### GOAL
Go through the entries below and write each one out exactly.

### Dataset excerpt

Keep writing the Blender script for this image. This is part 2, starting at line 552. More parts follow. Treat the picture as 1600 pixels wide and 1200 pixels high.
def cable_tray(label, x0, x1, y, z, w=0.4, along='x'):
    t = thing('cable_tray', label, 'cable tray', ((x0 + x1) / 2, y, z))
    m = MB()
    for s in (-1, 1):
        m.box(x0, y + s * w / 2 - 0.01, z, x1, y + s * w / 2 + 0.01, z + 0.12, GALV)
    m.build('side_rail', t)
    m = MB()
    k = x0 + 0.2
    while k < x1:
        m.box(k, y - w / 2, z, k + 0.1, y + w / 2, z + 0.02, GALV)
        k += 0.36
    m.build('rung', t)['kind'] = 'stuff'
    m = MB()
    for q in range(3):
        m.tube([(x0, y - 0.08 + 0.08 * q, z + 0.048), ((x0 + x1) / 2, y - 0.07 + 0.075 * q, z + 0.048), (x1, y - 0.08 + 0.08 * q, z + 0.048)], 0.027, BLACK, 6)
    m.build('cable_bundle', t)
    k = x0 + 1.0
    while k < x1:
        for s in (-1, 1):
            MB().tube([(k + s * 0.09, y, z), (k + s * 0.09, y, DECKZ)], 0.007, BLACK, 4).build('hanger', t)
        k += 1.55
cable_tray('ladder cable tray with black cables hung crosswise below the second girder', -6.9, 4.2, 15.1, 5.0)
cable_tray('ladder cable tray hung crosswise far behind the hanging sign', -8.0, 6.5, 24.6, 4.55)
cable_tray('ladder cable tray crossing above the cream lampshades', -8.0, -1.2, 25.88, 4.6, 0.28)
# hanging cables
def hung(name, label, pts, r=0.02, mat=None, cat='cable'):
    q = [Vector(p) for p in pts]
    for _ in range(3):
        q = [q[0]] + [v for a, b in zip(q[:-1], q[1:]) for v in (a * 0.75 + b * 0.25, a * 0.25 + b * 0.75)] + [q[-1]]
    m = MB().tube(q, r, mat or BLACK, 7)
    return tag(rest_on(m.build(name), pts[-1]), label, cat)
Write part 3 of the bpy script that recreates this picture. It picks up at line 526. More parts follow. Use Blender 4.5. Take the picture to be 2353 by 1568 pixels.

### EXPECTED OUTPUT
Keep writing the Blender script for this image. This is part 2, starting at line 552. More parts follow. Treat the picture as 1600 pixels wide and 1200 pixels high.
def cable_tray(label, x0, x1, y, z, w=0.4, along='x'):
    t = thing('cable_tray', label, 'cable tray', ((x0 + x1) / 2, y, z))
    m = MB()
    for s in (-1, 1):
        m.box(x0, y + s * w / 2 - 0.01, z, x1, y + s * w / 2 + 0.01, z + 0.12, GALV)
    m.build('side_rail', t)
    m = MB()
    k = x0 + 0.2
    while k < x1:
        m.box(k, y - w / 2, z, k + 0.1, y + w / 2, z + 0.02, GALV)
        k += 0.36
    m.build('rung', t)['kind'] = 'stuff'
    m = MB()
    for q in range(3):
        m.tube([(x0, y - 0.08 + 0.08 * q, z + 0.048), ((x0 + x1) / 2, y - 0.07 + 0.075 * q, z + 0.048), (x1, y - 0.08 + 0.08 * q, z + 0.048)], 0.027, BLACK, 6)
    m.build('cable_bundle', t)
    k = x0 + 1.0
    while k < x1:
        for s in (-1, 1):
            MB().tube([(k + s * 0.09, y, z), (k + s * 0.09, y, DECKZ)], 0.007, BLACK, 4).build('hanger', t)
        k += 1.55
cable_tray('ladder cable tray with black cables hung crosswise below the second girder', -6.9, 4.2, 15.1, 5.0)
cable_tray('ladder cable tray hung crosswise far behind the hanging sign', -8.0, 6.5, 24.6, 4.55)
cable_tray('ladder cable tray crossing above the cream lampshades', -8.0, -1.2, 25.88, 4.6, 0.28)
# hanging cables
def hung(name, label, pts, r=0.02, mat=None, cat='cable'):
    q = [Vector(p) for p in pts]
    for _ in range(3):
        q = [q[0]] + [v for a, b in zip(q[:-1], q[1:]) for v in (a * 0.75 + b * 0.25, a * 0.25 + b * 0.75)] + [q[-1]]
    m = MB().tube(q, r, mat or BLACK, 7)
    return tag(rest_on(m.build(name), pts[-1]), label, cat)
Write part 3 of the bpy script that recreates this picture. It picks up at line 526. More parts follow. Use Blender 4.5. Take the picture to be 2353 by 1568 pixels.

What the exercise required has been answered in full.